## SOURCE EXCERPT
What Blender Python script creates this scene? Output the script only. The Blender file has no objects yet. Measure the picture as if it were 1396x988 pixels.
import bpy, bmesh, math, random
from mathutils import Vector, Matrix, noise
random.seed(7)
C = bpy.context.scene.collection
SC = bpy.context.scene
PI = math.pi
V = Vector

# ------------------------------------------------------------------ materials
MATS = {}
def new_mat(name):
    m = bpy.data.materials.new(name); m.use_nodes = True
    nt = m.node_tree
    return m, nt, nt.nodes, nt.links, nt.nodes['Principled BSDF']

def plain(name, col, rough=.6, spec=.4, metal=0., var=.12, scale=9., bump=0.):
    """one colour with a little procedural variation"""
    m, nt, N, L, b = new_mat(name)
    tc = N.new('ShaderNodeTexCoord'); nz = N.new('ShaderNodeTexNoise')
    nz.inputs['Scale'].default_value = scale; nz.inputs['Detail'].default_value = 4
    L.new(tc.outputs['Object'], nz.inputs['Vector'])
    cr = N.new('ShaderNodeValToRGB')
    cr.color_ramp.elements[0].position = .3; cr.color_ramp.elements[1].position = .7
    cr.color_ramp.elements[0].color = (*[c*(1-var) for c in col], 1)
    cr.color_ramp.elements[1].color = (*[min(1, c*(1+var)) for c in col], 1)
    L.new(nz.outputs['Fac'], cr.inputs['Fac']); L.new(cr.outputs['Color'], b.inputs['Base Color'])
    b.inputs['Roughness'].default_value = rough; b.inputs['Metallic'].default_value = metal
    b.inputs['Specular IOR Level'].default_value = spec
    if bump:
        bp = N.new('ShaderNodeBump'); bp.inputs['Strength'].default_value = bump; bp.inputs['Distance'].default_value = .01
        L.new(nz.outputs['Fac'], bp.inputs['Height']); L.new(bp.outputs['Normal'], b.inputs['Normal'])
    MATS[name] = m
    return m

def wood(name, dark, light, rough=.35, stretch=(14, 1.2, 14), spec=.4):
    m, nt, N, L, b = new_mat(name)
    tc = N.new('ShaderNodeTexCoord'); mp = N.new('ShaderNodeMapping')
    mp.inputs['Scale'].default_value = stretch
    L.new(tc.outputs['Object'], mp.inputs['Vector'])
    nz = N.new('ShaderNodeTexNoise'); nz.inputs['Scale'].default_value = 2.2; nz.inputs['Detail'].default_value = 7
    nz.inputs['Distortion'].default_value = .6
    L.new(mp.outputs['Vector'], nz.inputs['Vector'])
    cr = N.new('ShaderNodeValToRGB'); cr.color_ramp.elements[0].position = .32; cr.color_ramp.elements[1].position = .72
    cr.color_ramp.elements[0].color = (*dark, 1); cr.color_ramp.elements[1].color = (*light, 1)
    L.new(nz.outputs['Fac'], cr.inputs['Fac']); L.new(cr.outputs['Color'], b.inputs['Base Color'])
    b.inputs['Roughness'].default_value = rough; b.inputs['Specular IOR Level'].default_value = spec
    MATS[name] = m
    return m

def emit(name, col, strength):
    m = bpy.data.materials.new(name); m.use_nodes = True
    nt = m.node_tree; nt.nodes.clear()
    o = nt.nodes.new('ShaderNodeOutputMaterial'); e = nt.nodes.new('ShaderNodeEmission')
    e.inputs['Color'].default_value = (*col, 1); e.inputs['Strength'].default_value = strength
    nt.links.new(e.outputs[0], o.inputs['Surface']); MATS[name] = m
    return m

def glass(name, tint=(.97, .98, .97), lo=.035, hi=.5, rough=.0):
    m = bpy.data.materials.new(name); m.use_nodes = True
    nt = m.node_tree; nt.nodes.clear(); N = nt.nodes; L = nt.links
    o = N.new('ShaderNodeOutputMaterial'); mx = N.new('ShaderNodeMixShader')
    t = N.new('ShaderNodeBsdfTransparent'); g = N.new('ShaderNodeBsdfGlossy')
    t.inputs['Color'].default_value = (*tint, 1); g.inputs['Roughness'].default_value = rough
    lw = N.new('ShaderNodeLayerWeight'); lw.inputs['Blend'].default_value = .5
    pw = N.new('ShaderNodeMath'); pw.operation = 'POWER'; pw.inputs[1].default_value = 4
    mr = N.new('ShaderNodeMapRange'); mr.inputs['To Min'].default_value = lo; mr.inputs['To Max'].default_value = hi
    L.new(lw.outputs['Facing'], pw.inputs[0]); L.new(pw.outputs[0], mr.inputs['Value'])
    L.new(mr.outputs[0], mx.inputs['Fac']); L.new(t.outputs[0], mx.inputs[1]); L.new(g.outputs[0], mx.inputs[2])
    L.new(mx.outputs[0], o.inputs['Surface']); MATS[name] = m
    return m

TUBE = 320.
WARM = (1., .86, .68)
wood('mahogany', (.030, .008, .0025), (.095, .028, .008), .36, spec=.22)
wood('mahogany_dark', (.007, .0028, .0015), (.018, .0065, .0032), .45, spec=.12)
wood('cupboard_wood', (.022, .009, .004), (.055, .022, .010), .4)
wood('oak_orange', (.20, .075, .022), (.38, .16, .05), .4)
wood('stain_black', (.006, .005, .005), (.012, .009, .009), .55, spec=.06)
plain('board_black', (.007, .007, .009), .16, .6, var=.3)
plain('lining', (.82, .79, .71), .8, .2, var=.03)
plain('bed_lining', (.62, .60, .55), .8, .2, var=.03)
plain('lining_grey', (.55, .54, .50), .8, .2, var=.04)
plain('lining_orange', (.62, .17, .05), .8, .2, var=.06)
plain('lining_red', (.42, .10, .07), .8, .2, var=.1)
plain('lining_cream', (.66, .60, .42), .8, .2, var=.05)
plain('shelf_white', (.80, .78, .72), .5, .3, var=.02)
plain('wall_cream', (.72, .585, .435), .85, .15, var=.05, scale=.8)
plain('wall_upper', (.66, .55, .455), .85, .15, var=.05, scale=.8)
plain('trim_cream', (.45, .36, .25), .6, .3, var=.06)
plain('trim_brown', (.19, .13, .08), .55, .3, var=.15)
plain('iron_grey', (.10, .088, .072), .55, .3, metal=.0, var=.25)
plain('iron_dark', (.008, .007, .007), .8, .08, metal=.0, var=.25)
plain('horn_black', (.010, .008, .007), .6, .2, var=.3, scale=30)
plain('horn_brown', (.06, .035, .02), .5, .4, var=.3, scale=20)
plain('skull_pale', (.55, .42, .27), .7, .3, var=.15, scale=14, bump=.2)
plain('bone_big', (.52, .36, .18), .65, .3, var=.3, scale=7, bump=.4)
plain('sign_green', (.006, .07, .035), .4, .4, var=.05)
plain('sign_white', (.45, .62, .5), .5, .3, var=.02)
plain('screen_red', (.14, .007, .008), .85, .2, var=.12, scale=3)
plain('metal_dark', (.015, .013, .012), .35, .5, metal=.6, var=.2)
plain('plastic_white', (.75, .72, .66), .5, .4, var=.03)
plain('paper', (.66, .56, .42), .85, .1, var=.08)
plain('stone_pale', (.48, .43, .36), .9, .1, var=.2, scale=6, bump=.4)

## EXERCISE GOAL
Please restate the whole listing word for word.

## WRITTEN RESPONSE
What Blender Python script creates this scene? Output the script only. The Blender file has no objects yet. Measure the picture as if it were 1396x988 pixels.
import bpy, bmesh, math, random
from mathutils import Vector, Matrix, noise
random.seed(7)
C = bpy.context.scene.collection
SC = bpy.context.scene
PI = math.pi
V = Vector

# ------------------------------------------------------------------ materials
MATS = {}
def new_mat(name):
    m = bpy.data.materials.new(name); m.use_nodes = True
    nt = m.node_tree
    return m, nt, nt.nodes, nt.links, nt.nodes['Principled BSDF']

def plain(name, col, rough=.6, spec=.4, metal=0., var=.12, scale=9., bump=0.):
    """one colour with a little procedural variation"""
    m, nt, N, L, b = new_mat(name)
    tc = N.new('ShaderNodeTexCoord'); nz = N.new('ShaderNodeTexNoise')
    nz.inputs['Scale'].default_value = scale; nz.inputs['Detail'].default_value = 4
    L.new(tc.outputs['Object'], nz.inputs['Vector'])
    cr = N.new('ShaderNodeValToRGB')
    cr.color_ramp.elements[0].position = .3; cr.color_ramp.elements[1].position = .7
    cr.color_ramp.elements[0].color = (*[c*(1-var) for c in col], 1)
    cr.color_ramp.elements[1].color = (*[min(1, c*(1+var)) for c in col], 1)
    L.new(nz.outputs['Fac'], cr.inputs['Fac']); L.new(cr.outputs['Color'], b.inputs['Base Color'])
    b.inputs['Roughness'].default_value = rough; b.inputs['Metallic'].default_value = metal
    b.inputs['Specular IOR Level'].default_value = spec
    if bump:
        bp = N.new('ShaderNodeBump'); bp.inputs['Strength'].default_value = bump; bp.inputs['Distance'].default_value = .01
        L.new(nz.outputs['Fac'], bp.inputs['Height']); L.new(bp.outputs['Normal'], b.inputs['Normal'])
    MATS[name] = m
    return m

def wood(name, dark, light, rough=.35, stretch=(14, 1.2, 14), spec=.4):
    m, nt, N, L, b = new_mat(name)
    tc = N.new('ShaderNodeTexCoord'); mp = N.new('ShaderNodeMapping')
    mp.inputs['Scale'].default_value = stretch
    L.new(tc.outputs['Object'], mp.inputs['Vector'])
    nz = N.new('ShaderNodeTexNoise'); nz.inputs['Scale'].default_value = 2.2; nz.inputs['Detail'].default_value = 7
    nz.inputs['Distortion'].default_value = .6
    L.new(mp.outputs['Vector'], nz.inputs['Vector'])
    cr = N.new('ShaderNodeValToRGB'); cr.color_ramp.elements[0].position = .32; cr.color_ramp.elements[1].position = .72
    cr.color_ramp.elements[0].color = (*dark, 1); cr.color_ramp.elements[1].color = (*light, 1)
    L.new(nz.outputs['Fac'], cr.inputs['Fac']); L.new(cr.outputs['Color'], b.inputs['Base Color'])
    b.inputs['Roughness'].default_value = rough; b.inputs['Specular IOR Level'].default_value = spec
    MATS[name] = m
    return m

def emit(name, col, strength):
    m = bpy.data.materials.new(name); m.use_nodes = True
    nt = m.node_tree; nt.nodes.clear()
    o = nt.nodes.new('ShaderNodeOutputMaterial'); e = nt.nodes.new('ShaderNodeEmission')
    e.inputs['Color'].default_value = (*col, 1); e.inputs['Strength'].default_value = strength
    nt.links.new(e.outputs[0], o.inputs['Surface']); MATS[name] = m
    return m

def glass(name, tint=(.97, .98, .97), lo=.035, hi=.5, rough=.0):
    m = bpy.data.materials.new(name); m.use_nodes = True
    nt = m.node_tree; nt.nodes.clear(); N = nt.nodes; L = nt.links
    o = N.new('ShaderNodeOutputMaterial'); mx = N.new('ShaderNodeMixShader')
    t = N.new('ShaderNodeBsdfTransparent'); g = N.new('ShaderNodeBsdfGlossy')
    t.inputs['Color'].default_value = (*tint, 1); g.inputs['Roughness'].default_value = rough
    lw = N.new('ShaderNodeLayerWeight'); lw.inputs['Blend'].default_value = .5
    pw = N.new('ShaderNodeMath'); pw.operation = 'POWER'; pw.inputs[1].default_value = 4
    mr = N.new('ShaderNodeMapRange'); mr.inputs['To Min'].default_value = lo; mr.inputs['To Max'].default_value = hi
    L.new(lw.outputs['Facing'], pw.inputs[0]); L.new(pw.outputs[0], mr.inputs['Value'])
    L.new(mr.outputs[0], mx.inputs['Fac']); L.new(t.outputs[0], mx.inputs[1]); L.new(g.outputs[0], mx.inputs[2])
    L.new(mx.outputs[0], o.inputs['Surface']); MATS[name] = m
    return m

TUBE = 320.
WARM = (1., .86, .68)
wood('mahogany', (.030, .008, .0025), (.095, .028, .008), .36, spec=.22)
wood('mahogany_dark', (.007, .0028, .0015), (.018, .0065, .0032), .45, spec=.12)
wood('cupboard_wood', (.022, .009, .004), (.055, .022, .010), .4)
wood('oak_orange', (.20, .075, .022), (.38, .16, .05), .4)
wood('stain_black', (.006, .005, .005), (.012, .009, .009), .55, spec=.06)
plain('board_black', (.007, .007, .009), .16, .6, var=.3)
plain('lining', (.82, .79, .71), .8, .2, var=.03)
plain('bed_lining', (.62, .60, .55), .8, .2, var=.03)
plain('lining_grey', (.55, .54, .50), .8, .2, var=.04)
plain('lining_orange', (.62, .17, .05), .8, .2, var=.06)
plain('lining_red', (.42, .10, .07), .8, .2, var=.1)
plain('lining_cream', (.66, .60, .42), .8, .2, var=.05)
plain('shelf_white', (.80, .78, .72), .5, .3, var=.02)
plain('wall_cream', (.72, .585, .435), .85, .15, var=.05, scale=.8)
plain('wall_upper', (.66, .55, .455), .85, .15, var=.05, scale=.8)
plain('trim_cream', (.45, .36, .25), .6, .3, var=.06)
plain('trim_brown', (.19, .13, .08), .55, .3, var=.15)
plain('iron_grey', (.10, .088, .072), .55, .3, metal=.0, var=.25)
plain('iron_dark', (.008, .007, .007), .8, .08, metal=.0, var=.25)
plain('horn_black', (.010, .008, .007), .6, .2, var=.3, scale=30)
plain('horn_brown', (.06, .035, .02), .5, .4, var=.3, scale=20)
plain('skull_pale', (.55, .42, .27), .7, .3, var=.15, scale=14, bump=.2)
plain('bone_big', (.52, .36, .18), .65, .3, var=.3, scale=7, bump=.4)
plain('sign_green', (.006, .07, .035), .4, .4, var=.05)
plain('sign_white', (.45, .62, .5), .5, .3, var=.02)
plain('screen_red', (.14, .007, .008), .85, .2, var=.12, scale=3)
plain('metal_dark', (.015, .013, .012), .35, .5, metal=.6, var=.2)
plain('plastic_white', (.75, .72, .66), .5, .4, var=.03)
plain('paper', (.66, .56, .42), .85, .1, var=.08)
plain('stone_pale', (.48, .43, .36), .9, .1, var=.2, scale=6, bump=.4)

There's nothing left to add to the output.